The prosecution needed to prove by a “preponderance of the evidence” that the dogs had in fact killed the goats. That means the prosecutor need only prove that it was more likely than not that the dogs were responsible for the torn-out throats of the goats. It’s a much lower standard of proof than the reasonable doubt standard in a criminal case.

The attorneys don’t know how the goats died if the dogs didn’t do it, but they speculated it was coyotes. A friend of the court filing by the animal law section of the state Bar Association points out the Michigan Department of Natural Resources issued a coyote warning for Ionia and Kent counties in April 2016.

Dunn and Draper allege Dreher, in his position as prosecutor, overstepped his bounds when he brought the action to destroy the dogs.

“The Prosecutor withheld evidence that exonerated the dogs at issue at the time of the trial,” the attorneys wrote in a motion for relief from judgment. At issue is an affidavit from Robin Anderson, Ionia County’s Animal Control/Animal Shelter manager, dated Aug. 2 and apparently signed in October. It was not revealed until well after the trial, and only after Vamvakias filed a Freedom of Information Act request for documents related to her case.

“It was never my opinion or the opinion of the Animal Control Officer that these dogs should be destroyed,” Anderson wrote. She also noted that the dogs had no blood on their bodies, and that a vet consulted by her determined the goats had likely been dead “8 to 10 hours” before the photos had been taken. A witness places the dogs outside the pen an hour and half before they were found with the dead goats. The prosecution contends the dogs got into the pen and were unable to get out. The dogs have also shown no aggression towards people or other animals during their time at the shelter.

Dreher brought his case on behalf of the Animal Control.

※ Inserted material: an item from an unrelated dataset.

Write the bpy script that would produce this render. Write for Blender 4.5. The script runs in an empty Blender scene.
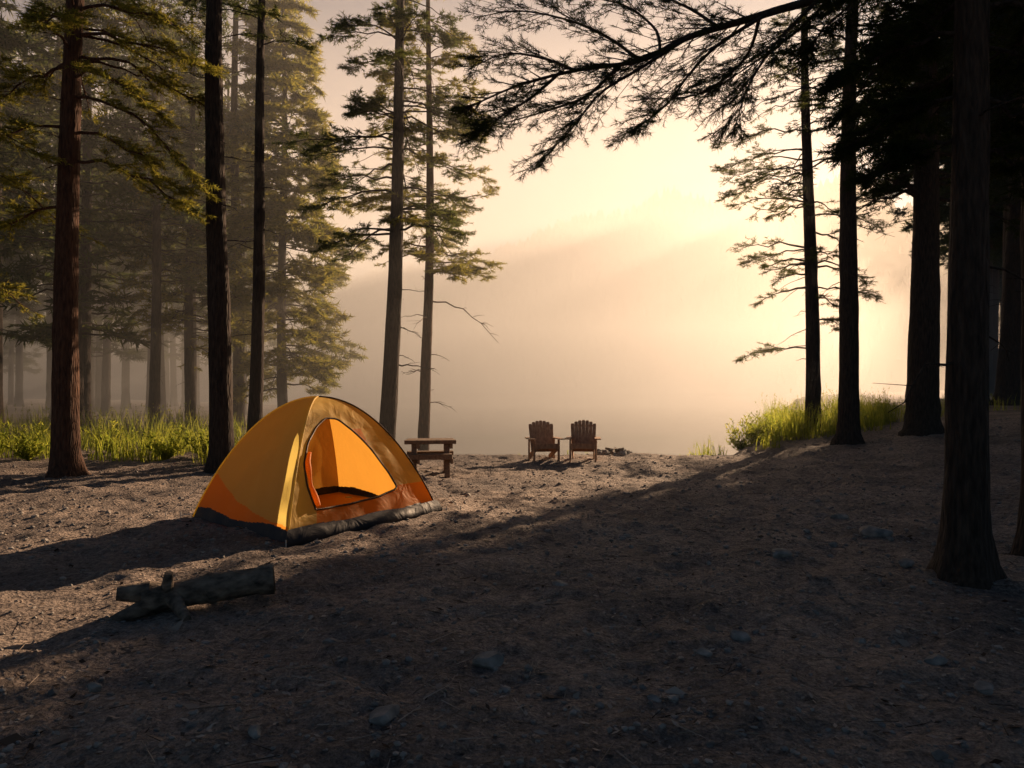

Dunn and Draper also argue that the prosecutor relied on the testimony of an officer of Animal Control that did not have knowledge of the case. Specifically, they say, Erica Gleason’s sole knowledge was based on taking care of the dogs in the shelter. She had nothing to do with the investigation. The law requires witnesses to have personal knowledge of a case.

“The dogs’ lives hang in the balance,” wrote Dunn and Draper in their motion, ”when the entire case was based upon misleading information that was not supported in fact or in law.”